Николай I, вступивший на престол в момент далеко зашедшего кризиса его системы, классовым инстинктом улавливает, что положение, перспективы его куда более мрачны, чем это представляется Пушкину; что объективность, хладнокровие, милость, просвещение — не те рычаги, которыми можно удержать, направлять и подкреплять самодержавно-крепостническую систему в данную эпоху; что нужно быть именно односторонними , нужно — хитрить, искажать, позорить…
Всё это было закреплено практикой только что начавшегося царствования, поддержано соответствующими официальными теориями и, между прочим, подтверждено тридцатью пятью вопросительными знаками (при одном восклицательном), выставленными на полях записки «О народном воспитании».
Финал записки не вызвал царских возражений; впрочем, не исключено, что Николай его едва пробежал, как часто делал, если суть сочинения ему уже ясна.
Пушкин же и в последних строках записки не раз намекает на то, о чём говорилось в Чудовом дворце 8 сентября 1826 года.
Историю русскую должно будет преподавать по Карамзину. История Государства Российского есть не только произведение великого писателя, но и подвиг честного человека. Россия слишком малоизвестна русским; сверх её истории, её статистика, её законодательство требуют особенных кафедр. Изучение России должно будет преимущественно занять в окончательные годы умы молодых дворян, готовящихся служить отечеству верою и правдою, имея целию искренно и усердно соединиться с правительством в великом подвиге улучшения государственных постановлений, а не препятствовать ему, безумно упорствуя в тайном недоброжелательстве.
Сам от себя я бы никогда не осмелился представить на рассмотрение правительства столь недостаточные замечания о предмете столь важном, каково есть народное воспитание: одно желание усердием и искренностию оправдать высочайшие милости, мною не заслуженные, понудило меня исполнить вверенное мне препоручение. Ободренный первым вниманием государя императора, всеподданнейше прошу его величество дозволить мне повергнуть пред ним мысли касательно предметов, более мне близких и знакомых.

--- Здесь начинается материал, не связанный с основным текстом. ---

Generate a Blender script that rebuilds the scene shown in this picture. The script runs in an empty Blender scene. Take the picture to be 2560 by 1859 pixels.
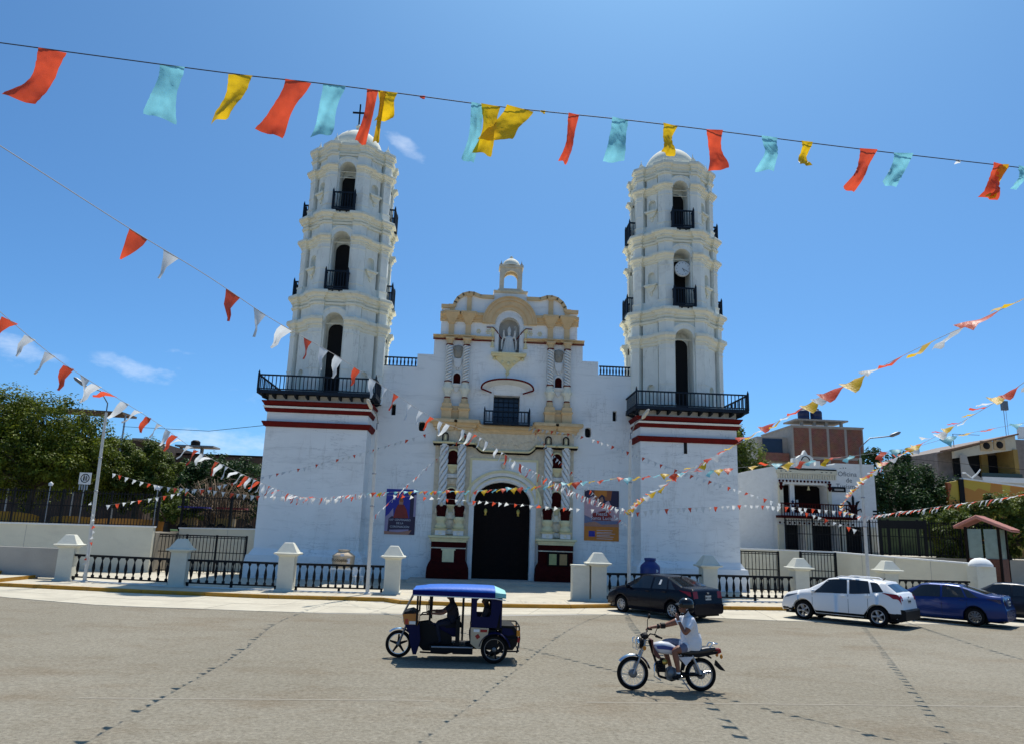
import bpy, bmesh, math, random
from mathutils import Vector, Matrix, geometry
R = math.radians
PI = math.pi
sc = bpy.context.scene
COL = sc.collection
random.seed(7)

# ---------------------------------------------------------------- camera
yaw, pit, rol = 0.0502, 0.2127, 0.0330
fwd = Vector((math.sin(yaw)*math.cos(pit), math.cos(yaw)*math.cos(pit), math.sin(pit)))
rgt = Vector((math.cos(yaw), -math.sin(yaw), 0))
upv = rgt.cross(fwd)
rr = rgt*math.cos(rol) + upv*math.sin(rol)
uu = -rgt*math.sin(rol) + upv*math.cos(rol)
cd = bpy.data.cameras.new('camera')
cam = bpy.data.objects.new('camera', cd)
COL.objects.link(cam)
cam.matrix_world = Matrix(((rr.x, uu.x, -fwd.x, -1.8975), (rr.y, uu.y, -fwd.y, -44.0), (rr.z, uu.z, -fwd.z, 2.9752), (0, 0, 0, 1)))
cd.sensor_width = 36
cd.lens = 26.29
cd.clip_start = 0.05
cd.clip_end = 3000
sc.camera = cam
# ---------------------------------------------------------------- sky, sun, exposure
SUN = Vector((0.15, 0.43, 1.0)).normalized()
elev = math.asin(SUN.z)
azim = math.atan2(SUN.x, SUN.y)
w = bpy.data.worlds.new('World')
sc.world = w
w.use_nodes = True
wt = w.node_tree
wt.nodes.clear()
def wn(t, **k):
    n = wt.nodes.new(t)
    for a, b in k.items(): setattr(n, a, b)
    return n
sky = wn('ShaderNodeTexSky', sky_type='NISHITA', sun_disc=False)
sky.sun_elevation = elev
sky.sun_rotation = azim
sky.altitude = 0
sky.air_density = 0.6
sky.dust_density = 1.3
sky.ozone_density = 3.0
def wmath(op, a, b=None, c=None):
    n = wn('ShaderNodeMath', operation=op)
    for i, v in enumerate((a, b, c)):
        if v is None: continue
        if isinstance(v, (int, float)): n.inputs[i].default_value = v
        else: wt.links.new(v, n.inputs[i])
    return n.outputs[0]
tc = wn('ShaderNodeTexCoord')
wnz = wn('ShaderNodeTexNoise')
wnz.inputs['Scale'].default_value = 9
wnz.inputs['Detail'].default_value = 5
wt.links.new(tc.outputs['Generated'], wnz.inputs['Vector'])
wv1 = wn('ShaderNodeVectorMath', operation='SUBTRACT'); wv1.inputs[1].default_value = (.5, .5, .5)
wt.links.new(wnz.outputs['Color'], wv1.inputs[0])
wv2 = wn('ShaderNodeVectorMath', operation='MULTIPLY_ADD'); wv2.inputs[1].default_value = (.075, .075, .055)
wt.links.new(wv1.outputs[0], wv2.inputs[0]); wt.links.new(tc.outputs['Generated'], wv2.inputs[2])
WARP = wv2.outputs[0]
def wdot(vec):
    n = wn('ShaderNodeVectorMath', operation='DOT_PRODUCT')
    wt.links.new(WARP, n.inputs[0])
    n.inputs[1].default_value = vec
    return n.outputs['Value']
def cloudmask(d, ha, va, tilt=0):
    d = Vector(d).normalized()
    h = Vector((d.y, -d.x, 0)).normalized()
    v = h.cross(d)
    h2 = h*math.cos(tilt) + v*math.sin(tilt)
    v2 = -h*math.sin(tilt) + v*math.cos(tilt)
    a = wmath('DIVIDE', wdot(h2), ha)
    b = wmath('DIVIDE', wdot(v2), va)
    r2 = wmath('ADD', wmath('MULTIPLY', a, a), wmath('MULTIPLY', b, b))
    front = wmath('GREATER_THAN', wdot(d), 0.3)
    return wmath('MULTIPLY', wmath('MAXIMUM', wmath('SUBTRACT', 1.0, r2), 0.0), front)
m = None
for d, ha, va, t, k in (((-.100, .87, .48), .040, .017, -.5, 1.0), ((-.40, .90, .18), .060, .012, -.08, .8), ((-.51, .84, .185), .075, .020, -.12, .75), ((-.315, .945, .10), .090, .022, -.08, 1.0), ((-.37, .91, .205), .045, .006, 0, .5), ((-.25, .95, .155), .10, .012, 0, .35), ((-.62, .77, .10), .12, .02, 0, .6), ((.50, .86, .06), .14, .012, 0, .4)):
    c = wmath('MULTIPLY', cloudmask(d, ha, va, t), k)
    m = c if m is None else wmath('MAXIMUM', m, c)
nz = wn('ShaderNodeTexNoise')
nz.inputs['Scale'].default_value = 26
nz.inputs['Detail'].default_value = 8
nz.inputs['Roughness'].default_value = .62
mp = wn('ShaderNodeMapping')
mp.inputs['Scale'].default_value = (1, 1, 2.2)
wt.links.new(tc.outputs['Generated'], mp.inputs[0])
wt.links.new(mp.outputs[0], nz.inputs['Vector'])
n1 = wmath('MULTIPLY', wmath('SUBTRACT', wmath('ADD', nz.outputs['Fac'], wmath('MULTIPLY', m, .40)), .62), 1.7)
cl = wmath('MULTIPLY', wmath('MINIMUM', wmath('MAXIMUM', n1, 0), 1), wmath('MINIMUM', wmath('MULTIPLY', m, 1.3), .62))
mix = wn('ShaderNodeMix', data_type='RGBA')
wt.links.new(cl, mix.inputs['Factor'])
tint = wn('ShaderNodeMix', data_type='RGBA', blend_type='MULTIPLY')
tint.inputs['Factor'].default_value = 1
tint.inputs['B'].default_value = (.55, .99, 1.24, 1)
wt.links.new(sky.outputs[0], tint.inputs['A'])
wt.links.new(tint.outputs['Result'], mix.inputs['A'])
mix.inputs['B'].default_value = (6.6, 7.3, 8.4, 1)
bg = wn('ShaderNodeBackground')
bg.inputs['Strength'].default_value = 0.112
wo = wn('ShaderNodeOutputWorld')
wt.links.new(mix.outputs['Result'], bg.inputs['Color'])
wt.links.new(bg.outputs[0], wo.inputs['Surface'])
sd = bpy.data.lights.new('sun', 'SUN')
sd.energy = 4.3
sd.angle = R(0.53)
sd.color = (1.0, .95, .87)
so = bpy.data.objects.new('sun', sd)
COL.objects.link(so)
so.rotation_euler = (-SUN).to_track_quat('-Z', 'Y').to_euler()
so.location = (0, 0, 60)
sc.view_settings.view_transform = 'Standard'
sc.view_settings.look = 'None'
sc.view_settings.exposure = 0.32
sc.view_settings.gamma = 1
sc.render.engine = 'CYCLES'

# ---------------------------------------------------------------- helpers
class MB:
    def __init__(s): s.v = []; s.f = []; s.m = []; s.s = []
    def add(s, vs, fs, mi=0, sm=False):
        b = len(s.v)
        s.v += [tuple(v) for v in vs]
        for f in fs:
            s.f.append([i+b for i in f]); s.m.append(mi); s.s.append(sm)
        return s
    def box(s, x0, x1, y0, y1, z0, z1, mi=0, M=None):
        vs = [(x, y, z) for z in (z0, z1) for y in (y0, y1) for x in (x0, x1)]
        if M is not None: vs = [M @ Vector(v) for v in vs]
        return s.add(vs, [(0, 2, 3, 1), (4, 5, 7, 6), (0, 1, 5, 4), (2, 6, 7, 3), (0, 4, 6, 2), (1, 3, 7, 5)], mi)
    def frus(s, cx, cy, z0, z1, a0, a1, b0=None, b1=None, mi=0):
        b0 = a0 if b0 is None else b0; b1 = a1 if b1 is None else b1
        vs = [(cx+i*a0, cy+j*b0, z0) for i, j in ((-1, -1), (1, -1), (1, 1), (-1, 1))]+[(cx+i*a1, cy+j*b1, z1) for i, j in ((-1, -1), (1, -1), (1, 1), (-1, 1))]
        return s.add(vs, [(3, 2, 1, 0), (4, 5, 6, 7), (0, 1, 5, 4), (1, 2, 6, 5), (2, 3, 7, 6), (3, 0, 4, 7)], mi)
    def tube(s, pts, r, n=8, mi=0, sm=True, caps=True):
        pts = [Vector(p) for p in pts]
        rs = r if isinstance(r, (list, tuple)) else [r]*len(pts)
        d0 = (pts[1]-pts[0]).normalized()
        u = d0.orthogonal().normalized()
        vs = []; k = len(pts)
        for i, p in enumerate(pts):
            if i == 0: d = pts[1]-pts[0]
            elif i == k-1: d = pts[-1]-pts[-2]
            else: d = (pts[i+1]-pts[i]).normalized()+(pts[i]-pts[i-1]).normalized()
            d = d.normalized() if d.length > 1e-9 else d0
            u = (u-d*u.dot(d)); u = u.normalized() if u.length > 1e-6 else d.orthogonal().normalized()
            v = d.cross(u)
            vs += [p+(u*math.cos(2*PI*j/n)+v*math.sin(2*PI*j/n))*rs[i] for j in range(n)]
        fs = [(i*n+j, i*n+(j+1) % n, (i+1)*n+(j+1) % n, (i+1)*n+j) for i in range(k-1) for j in range(n)]
        s.add(vs, fs, mi, sm)
        if caps: s.add(vs[:n], [list(range(n))[::-1]], mi); s.add(vs[-n:], [list(range(n))], mi)
        return s
    def lathe(s, prof, c=(0, 0, 0), n=16, mi=0, sm=True, M=None, a0=0, a1=2*PI, sx=1, sy=1):
        full = abs(a1-a0-2*PI) < 1e-6
        m_ = n if full else n+1
        vs = []
        for (r, z) in prof:
            for j in range(m_):
                a = a0+(a1-a0)*j/n
                v = Vector((r*math.cos(a)*sx, r*math.sin(a)*sy, z))
                if M is not None: v = M @ v
                vs.append(v+Vector(c))
        fs = []
        for i in range(len(prof)-1):
            for j in range(n):
                k = (j+1) % m_
                fs.append((i*m_+j, i*m_+k, (i+1)*m_+k, (i+1)*m_+j))
        return s.add(vs, fs, mi, sm)
    def prism(s, poly, d0, d1, fr=None, holes=(), mi=0, side_mi=None, hole_mi=None, caps=(1, 1)):
        # poly in (s,z); extruded along depth d0..d1 ; fr(s,d,z)->point
        fr = fr or (lambda a, d, z: (a, d, z))
        loops = [list(poly)]+[list(h) for h in holes]
        tris = geometry.tessellate_polygon([[Vector((p[0], p[1], 0)) for p in L] for L in loops])
        flat = [p for L in loops for p in L]
        n = len(flat)
        A = [fr(p[0], d0, p[1]) for p in flat]; B = [fr(p[0], d1, p[1]) for p in flat]
        def orient(t):
            a, b, c = (flat[i] for i in t)
            return t if (b[0]-a[0])*(c[1]-a[1])-(b[1]-a[1])*(c[0]-a[0]) > 0 else (t[0], t[2], t[1])
        if caps[0]: s.add(A, [orient(t) for t in tris], mi)
        if caps[1]: s.add(B, [orient(t)[::-1] for t in tris], mi)
        off = 0
        for li, L in enumerate(loops):
            k = len(L)
            mm = (side_mi if side_mi is not None else mi) if li == 0 else (hole_mi if hole_mi is not None else mi)
            for i in range(k):
                j = (i+1) % k
                s.add([A[off+i], A[off+j], B[off+j], B[off+i]], [(0, 3, 2, 1)], mm)
            off += k
        return s
    def sweep(s, path, prof, closed=False, mi=0, fr=None, z=0.0):
        # path (x,y[,dz]); outward = right of travel; prof (out,z)
        P = [(p[0], p[1], p[2] if len(p) > 2 else 0.) for p in path]
        n = len(P); no = []
        segs = []
        for i in range(n if closed else n-1):
            a, b = P[i], P[(i+1) % n]
            d = Vector((b[0]-a[0], b[1]-a[1])).normalized()
            segs.append(Vector((d.y, -d.x)))
        for i in range(n):
            if closed: n1, n2 = segs[i-1], segs[i]
            else: n1, n2 = segs[max(0, i-1)], segs[min(i, n-2)]
            q = 1+n1.dot(n2)
            no.append((n1+n2)/max(q, .25))
        k = len(prof)
        vs = [(P[i][0]+no[i].x*o, P[i][1]+no[i].y*o, zz+P[i][2]+z) for i in range(n) for (o, zz) in prof]
        if fr: vs = [fr(v) for v in vs]
        fs = []
        for i in range(n if closed else n-1):
            j = (i+1) % n
            for q in range(k-1): fs.append((i*k+q, j*k+q, j*k+q+1, i*k+q+1))
        s.add(vs, fs, mi)
        if not closed:
            s.add(vs[:k], [list(range(k))[::-1]], mi); s.add(vs[-k:], [list(range(k))], mi)
        return s
    def mesh(s, name, mats):
        me = bpy.data.meshes.new(name)
        me.from_pydata(s.v, [], s.f)
        for mt in (mats if isinstance(mats, (list, tuple)) else [mats]): me.materials.append(mt)
        me.polygons.foreach_set('material_index', s.m)
        me.polygons.foreach_set('use_smooth', s.s)
        me.update()
        return me
    def build(s, name, mats, parent=None, loc=(0, 0, 0), rot=(0, 0, 0)):
        return inst(name, s.mesh(name, mats), parent, loc, rot)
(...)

Мы видим в этой части письменного диалога, по меньшей мере, четыре «элемента» прежнего, устного.
Во-первых, Карамзин. Уже не раз говорилось, что историограф как бы незримо присутствует на царской аудиенции. Карамзин, официально признанный, прославленный Николаем и столь уважаемый Пушкиным, явился как будто той фигурой, которая и посмертно могла помочь первому поэту найти общий язык с царём; неслучайно именно здесь, в записке «О народном воспитании», Пушкин впервые обнародует свою излюбленную формулу об «Истории…» Карамзина как «подвиге честного человека» (см. об этом подробнее в главе V).
Во-вторых, Россия. Усиливавшийся в 1820-х годах интерес Пушкина к русской истории, народной стихии — всё это формально, чисто внешне, совпадало и с постепенным усилением «народности» в политической линии, агитационных приёмах власти. Николай I, по-русски демонстративно писавший чаще, чем его брат Александр, возможно, одобрил во время беседы «русское направление» Пушкина.
Третий отзвук «царской беседы» — слова Пушкина об искреннем и усердном соединении с правительством «в великом подвиге улучшения государственных постановлений»: это едва ли не прямая цитата из разговора, где царь призывал Пушкина и его друзей вместе с ним дело делать, а не «препятствовать», «безумно упорствовать» (слово «безумно» Пушкин вписал в уже готовую рукопись).